Catatan Perpanjangan
Kalau saja masa berlaku Surat Izin Mengemudi (SIM) tidak lima tahun sekali, maka aku tidak perlu untuk datamg ke Polres. Tapi itu semua tidak ada, aku harus tetap pergi ke polres, selama masih membutuhkan surat yang berbentuk kartu tersebut.
Pertama datang dan memarkirkan motor di parkiran polres, seorang bapak sudah menghampiri –sepertinya ia petugas parkir- lantas bertanya “Ada yang bisa dibantu pak? Bikin baru atau perpanjang?” “Perpanjang,” jawabku singkat. Lantas ia pun kembali ke tempat ia duduk semula.
Tak berselang lama aku berjalan untuk ‘membeli kertas’. Ya, yang terjadi adalah kita membeli selembar kertas berukuran kurang lebih A5 yang katanya ‘surat dokter’ sebagai bentuk sudah melakukan cek kesehatan. Selembar kertas yang saya kira tidak berguna sama sekali. Tapi yang lebih tidak berguna adalah saya sendiri, sebab masih tetap saja membelinya. Bodoh memang.
Setelah kertas seharga 40 ribu tersebut selesai aku dapat, aku kembali ke bagian pendaftaran dan memasukan persyaratan untuk perpanjangan SIM. Dari setiap proses yang saya lalu sejak pertama kali datang di Polres sampai saya memasukan berkas, di beberapa kesempatan bertemu dengan orang-orang ramah yang senantiasa bertanya “Mau dibantu Pak?”.
Memang benar jika Indonesia terkenal dengan masyarakatnya yang ramah, saya pun mengalaminya di Polres, banyak orang yang menawarkan bantuan. Baik yang berpakaian biasa maupun berseragam. Seragamnya pun bermacam-macam, ada seragam koperasi polres, seragam pns polres, maupun seragam isilop.
Karena saat ini sedang merebak COVI-19, sebelum masuk gedung harus masuk bilik disinfektan yang tersedia. Tapi jangan harap ada yang namanya physical distancing. Itu hanya mitos, mungkin hanya saat diliput saja di polres menetapkan physical distancing. Terbukti saat tidak ada petugas sovorp, semuanya, bahkan isilop pun tidak mengindahkan anjuran itu. Didalam gedung pun demikian, duduk yang berdempet, tiap kursi yang kosong di duduki. Tidak ada jaga jarak jaga jarak.
Hampir semua yang ada disana, baik petugas maupun masyarakat sudah mengerti dan mahfum terhadap praktik percaloan. Saya pun demikian halnya. Tak jarang ada isilop yang masuk ke ruang foto membawa kliennya. Beberapa kali terjadi. Kami orang-orang yang perpanjang sering tersalip oleh praktik tersebut. Tapi kami pun diam saja, aku pun begitu.

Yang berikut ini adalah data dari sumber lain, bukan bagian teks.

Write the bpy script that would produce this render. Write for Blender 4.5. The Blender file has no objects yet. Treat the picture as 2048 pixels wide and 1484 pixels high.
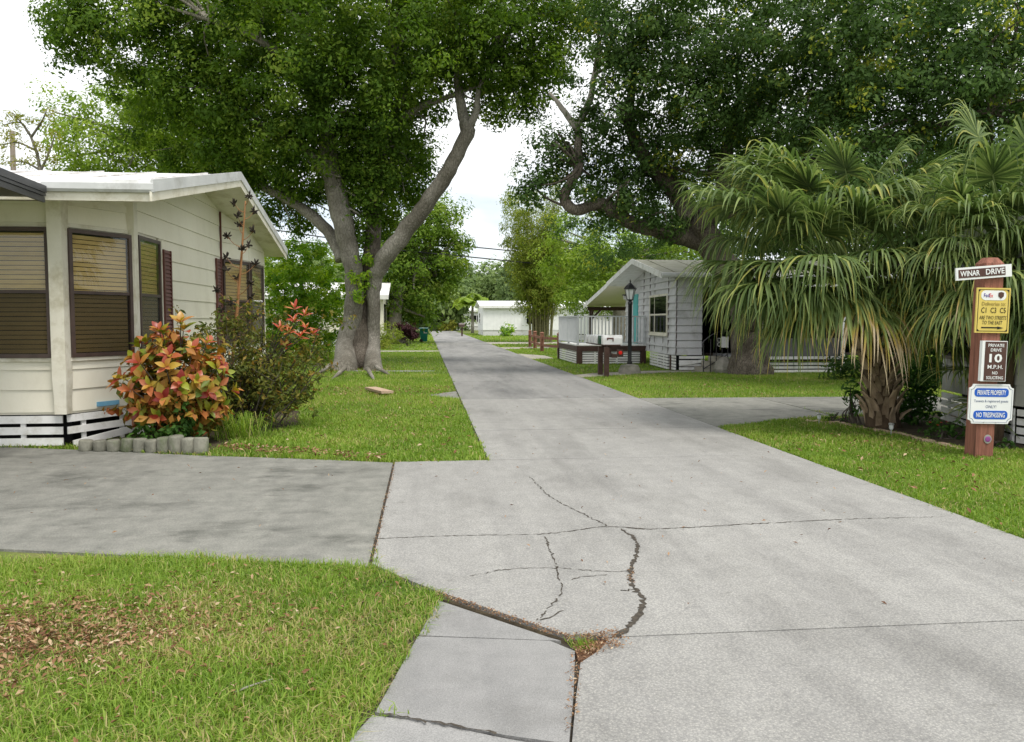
import bpy, math, random
import numpy as np
from mathutils import Vector, Matrix

random.seed(7)
rng = np.random.default_rng(11)
scn = bpy.context.scene
COL = scn.collection
R = math.radians

# ------------------------------------------------------------------ camera
CAM_H, YAW, PITCH, FPX = 1.6, R(6.045), R(3.559), 1640.0
cam_data = bpy.data.cameras.new('camera')
cam_data.sensor_width = 36.0
cam_data.lens = 36.0 * FPX / 2048.0
cam_data.clip_start = 0.05
cam_data.clip_end = 3000.0
cam = bpy.data.objects.new('camera', cam_data)
COL.objects.link(cam)
cam.location = (0, 0, CAM_H)
cam.rotation_euler = (R(90) - PITCH, 0, -YAW)
scn.camera = cam

# ------------------------------------------------------------------ sky and sun
SUN_EL, SUN_AZ = R(64), R(148)          # azimuth clockwise from +Y: high, behind and to the right
world = bpy.data.worlds.new('World')
scn.world = world
world.use_nodes = True
nt = world.node_tree
nt.nodes.clear()
def wn(t): return nt.nodes.new(t)
sky = wn('ShaderNodeTexSky'); sky.sky_type = 'NISHITA'; sky.sun_disc = False
sky.sun_elevation = SUN_EL; sky.sun_rotation = SUN_AZ
sky.air_density = 1.0; sky.dust_density = 0.6; sky.ozone_density = 2.0
bg1 = wn('ShaderNodeBackground'); bg1.inputs['Strength'].default_value = 0.11
nt.links.new(sky.outputs[0], bg1.inputs[0])
bg2 = wn('ShaderNodeBackground'); bg2.inputs['Color'].default_value = (0.97, 0.985, 1.0, 1); bg2.inputs['Strength'].default_value = 1.16
tc = wn('ShaderNodeTexCoord')
sep = wn('ShaderNodeSeparateXYZ'); nt.links.new(tc.outputs['Generated'], sep.inputs[0])
zz = wn('ShaderNodeMath'); zz.operation = 'MAXIMUM'; zz.inputs[1].default_value = 0.0
nt.links.new(sep.outputs[2], zz.inputs[0])
za = wn('ShaderNodeMath'); za.operation = 'ADD'; za.inputs[1].default_value = 0.22
nt.links.new(zz.outputs[0], za.inputs[0])
dx = wn('ShaderNodeMath'); dx.operation = 'DIVIDE'; nt.links.new(sep.outputs[0], dx.inputs[0]); nt.links.new(za.outputs[0], dx.inputs[1])
dy = wn('ShaderNodeMath'); dy.operation = 'DIVIDE'; nt.links.new(sep.outputs[1], dy.inputs[0]); nt.links.new(za.outputs[0], dy.inputs[1])
cmb = wn('ShaderNodeCombineXYZ'); nt.links.new(dx.outputs[0], cmb.inputs[0]); nt.links.new(dy.outputs[0], cmb.inputs[1])
cn = wn('ShaderNodeTexNoise'); cn.inputs['Scale'].default_value = 0.8; cn.inputs['Detail'].default_value = 5
nt.links.new(cmb.outputs[0], cn.inputs['Vector'])
cr = wn('ShaderNodeValToRGB'); cr.color_ramp.elements[0].position = 0.50; cr.color_ramp.elements[1].position = 0.72
cr.color_ramp.elements[0].color = (0.12, 0.12, 0.12, 1)
cov = wn('ShaderNodeMath'); cov.operation = 'MULTIPLY_ADD'; cov.inputs[1].default_value = 1.3; nt.links.new(zz.outputs[0], cov.inputs[0]); nt.links.new(cn.outputs['Fac'], cov.inputs[2])
nt.links.new(cov.outputs[0], cr.inputs[0])
mx = wn('ShaderNodeMixShader'); nt.links.new(cr.outputs[0], mx.inputs[0]); nt.links.new(bg1.outputs[0], mx.inputs[1]); nt.links.new(bg2.outputs[0], mx.inputs[2])
wo = wn('ShaderNodeOutputWorld'); nt.links.new(mx.outputs[0], wo.inputs[0])

sun_data = bpy.data.lights.new('sun', 'SUN')
sun_data.energy = 2.5; sun_data.angle = R(20); sun_data.color = (1.0, 0.95, 0.87)
sun = bpy.data.objects.new('sun', sun_data); COL.objects.link(sun)
sd = Vector((math.sin(SUN_AZ) * math.cos(SUN_EL), math.cos(SUN_AZ) * math.cos(SUN_EL), math.sin(SUN_EL)))
sun.rotation_euler = sd.to_track_quat('Z', 'Y').to_euler()
sun.location = sd * 60

scn.view_settings.view_transform = 'Standard'
scn.view_settings.look = 'None'
scn.view_settings.gamma = 1.0
scn.view_settings.exposure = 0.28
scn.view_settings.use_curve_mapping = False
scn.render.engine = 'CYCLES'
scn.cycles.use_denoising = True
scn.cycles.max_bounces = 6
scn.cycles.diffuse_bounces = 3
scn.cycles.transmission_bounces = 4
scn.cycles.transparent_max_bounces = 8

# ------------------------------------------------------------------ measuring helper: a picture point at a given distance along the road
_f = np.array([math.sin(YAW) * math.cos(PITCH), math.cos(YAW) * math.cos(PITCH), -math.sin(PITCH)])
_r = np.array([math.cos(YAW), -math.sin(YAW), 0.0]); _u = np.cross(_r, _f)
def at(x, y, Y):
    d = _r * (x - 1024) / FPX + _u * (742 - y) / FPX + _f
    return np.array([0, 0, CAM_H]) + d * (Y / d[1])
def gnd(x, y, z=0.0):
    d = _r * (x - 1024) / FPX + _u * (742 - y) / FPX + _f
    return np.array([0, 0, CAM_H]) + d * ((z - CAM_H) / d[2])

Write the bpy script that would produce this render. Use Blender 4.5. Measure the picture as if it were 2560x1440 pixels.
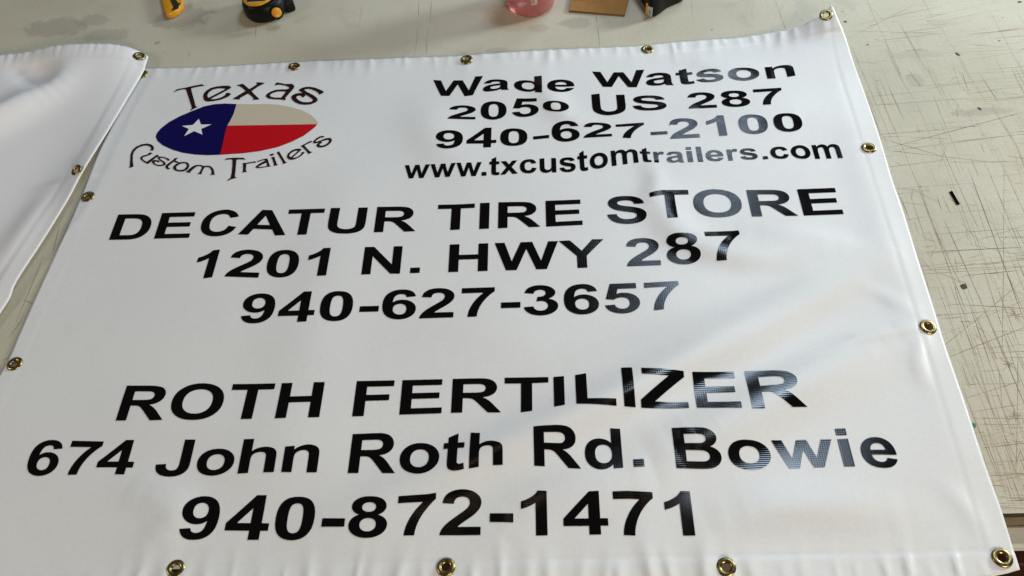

Birokrasi yang lambat itulah gambaran yang terjadi dalam proses perpanjangan SIM tersebut. Asumsiku bahwa tiap orang mungkin menghabiskan waktu sekitar 3-5 jam hanya untuk mengikuti alur perpanjangan SIM.
Terakhir adalah sesi pengambilan SIM. Saat pengambilan ditawarkan laminating seharga 10 ribu rupiah. Katanya SIM sekarang beda karena sudah termasuk uang elektonik, ya memang demikian. Tapi dengan alasan seperti itu, saya kira tidak tepat juga. Bilang saja terus terang dia menawarkan jasa untuk melaminating Sim juga menjual dompet kecil untuk menyimpan SIM tersebut. Padahal petugasnya pake seragam loh. Pas giliran saya dipanggil untuk mengambil, saya cek sebentar lalu bergegas keluar. Tapi saya di panggil dan disuruh untuk mengisi suatu buku, katanya untuk di data. Tapi tadi orang-orang yang sudah selesai dan SIM nya di laminating ko tidak di data. Aneh juga. Tepat saat saya akan mengisi data, seorang petugas lainnya datang dan menyuruh saya dan beberapa orang yang sudah mengambil SIM nya untuk segera keluar. Petugas itu menyruuh petugas yang melaminating untuk menyudahi kegiatannya. Terdengar “Ada pengawas,” petugas yang tadi melaminating pun memasukan semua ‘dagangannya’ de dalam laci di mejanya. Dan menyuruh yang lain untuk duduk terlebih dahulu. Sayang, saay itu aku sudah terlanjur keluar. Sehingga tidak mengetahui kelanjutan ‘drama’ yang terakhir.
Begitulah sedikit catatan saya selama di Polres dalam rangka perpanjangan masa berlaku SIM.